Electroencephalographic correlates of temporal learning

Barne, Louise Catheryne January 2016 (has links)
Orientador: Prof. Dr. André Mascioli Cravo / Dissertação (mestrado) - Universidade Federal do ABC, Programa de Pós-Graduação em Neurociência e Cognição, 2016. / We constantly learn and update our predictions about when events we cause will occur. This flexibility is important to program motor actions and to estimate when errors have been made. However, the mechanisms that govern learning and updating in temporal domain are largely unknown. In order to clarify these mechanisms we had three mains objectives: 1. To describe how we learn a new temporal relation between two events and how expectation is updated based on new information; 2. To describe the neural correlates underlying temporal learning and temporal updating; 3. To investigate temporal learning in two different sensory modalities: vision and audition, in order to verify whether such processes occur independently of sensory modality.
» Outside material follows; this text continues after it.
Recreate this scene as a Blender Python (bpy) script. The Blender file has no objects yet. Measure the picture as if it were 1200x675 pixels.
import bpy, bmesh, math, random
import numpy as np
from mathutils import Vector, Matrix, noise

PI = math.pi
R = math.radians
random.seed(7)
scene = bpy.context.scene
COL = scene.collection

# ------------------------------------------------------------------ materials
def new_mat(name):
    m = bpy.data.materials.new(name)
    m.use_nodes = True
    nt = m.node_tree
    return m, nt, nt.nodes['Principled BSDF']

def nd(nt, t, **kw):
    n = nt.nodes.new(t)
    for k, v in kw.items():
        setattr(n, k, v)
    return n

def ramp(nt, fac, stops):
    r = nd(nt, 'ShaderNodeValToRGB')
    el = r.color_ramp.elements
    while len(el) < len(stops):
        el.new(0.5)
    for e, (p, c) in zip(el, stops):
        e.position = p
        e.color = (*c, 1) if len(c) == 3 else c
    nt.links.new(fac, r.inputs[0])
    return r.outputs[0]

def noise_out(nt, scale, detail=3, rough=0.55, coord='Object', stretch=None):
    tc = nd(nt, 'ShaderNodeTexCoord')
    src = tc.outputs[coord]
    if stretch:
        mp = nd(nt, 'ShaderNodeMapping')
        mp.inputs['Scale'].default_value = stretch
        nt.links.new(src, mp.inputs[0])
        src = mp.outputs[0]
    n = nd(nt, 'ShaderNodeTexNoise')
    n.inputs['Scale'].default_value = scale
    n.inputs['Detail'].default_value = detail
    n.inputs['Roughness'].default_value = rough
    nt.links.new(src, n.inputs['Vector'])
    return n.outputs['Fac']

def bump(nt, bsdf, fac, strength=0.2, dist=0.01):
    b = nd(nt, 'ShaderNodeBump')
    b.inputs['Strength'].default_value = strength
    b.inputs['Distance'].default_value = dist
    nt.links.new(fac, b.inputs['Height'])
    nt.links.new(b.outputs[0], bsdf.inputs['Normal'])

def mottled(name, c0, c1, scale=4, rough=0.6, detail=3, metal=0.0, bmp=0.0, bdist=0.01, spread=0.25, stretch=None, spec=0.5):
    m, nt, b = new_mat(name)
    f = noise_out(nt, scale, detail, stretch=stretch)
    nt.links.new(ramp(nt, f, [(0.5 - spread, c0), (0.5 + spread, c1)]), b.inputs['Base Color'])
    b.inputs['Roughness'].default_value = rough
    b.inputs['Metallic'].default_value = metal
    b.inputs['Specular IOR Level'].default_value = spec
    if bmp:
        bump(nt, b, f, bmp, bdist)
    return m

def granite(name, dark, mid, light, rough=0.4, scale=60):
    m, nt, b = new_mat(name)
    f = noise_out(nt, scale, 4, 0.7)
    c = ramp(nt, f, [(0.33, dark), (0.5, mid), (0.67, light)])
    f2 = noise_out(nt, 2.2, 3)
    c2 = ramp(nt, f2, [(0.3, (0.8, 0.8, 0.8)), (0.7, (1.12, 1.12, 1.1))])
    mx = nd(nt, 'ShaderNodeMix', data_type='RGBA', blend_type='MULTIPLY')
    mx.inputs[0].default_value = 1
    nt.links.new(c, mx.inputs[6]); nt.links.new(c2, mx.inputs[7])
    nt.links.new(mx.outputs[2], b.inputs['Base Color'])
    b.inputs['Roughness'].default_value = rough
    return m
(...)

In order to achieve the objectives, we developed two different experiments with electroencephalography recordings. In the first experiment, we aimed to answer the first two objectives by developing a behavioral task in which participants had to monitor whether a temporal error had been made. Results evidenced a rapid temporal adjustment by the participants to a new temporal relation. Temporal errors evoked electrophysiological markers classically related to error coding as frontal theta oscillations and feedback-related negativity. Delta phase was modulated by behavioral adjustments, suggesting its importance in temporal prediction updating. In conclusion, low frequency oscillations appear to be modulated in error coding and temporal learning. The second experiment investigated temporal learning in two different sensory modalities. Results indicated that time perception is biased differently depending on temporal marker sensory modality. Besides, we found that intertrial phase coherence of theta oscillations was modulated by expectation on both sensory conditions. However, such result occurs on central electrodes analysis, but not on sensory electrodes analysis, indicating a supramodal mechanism of temporal prediction.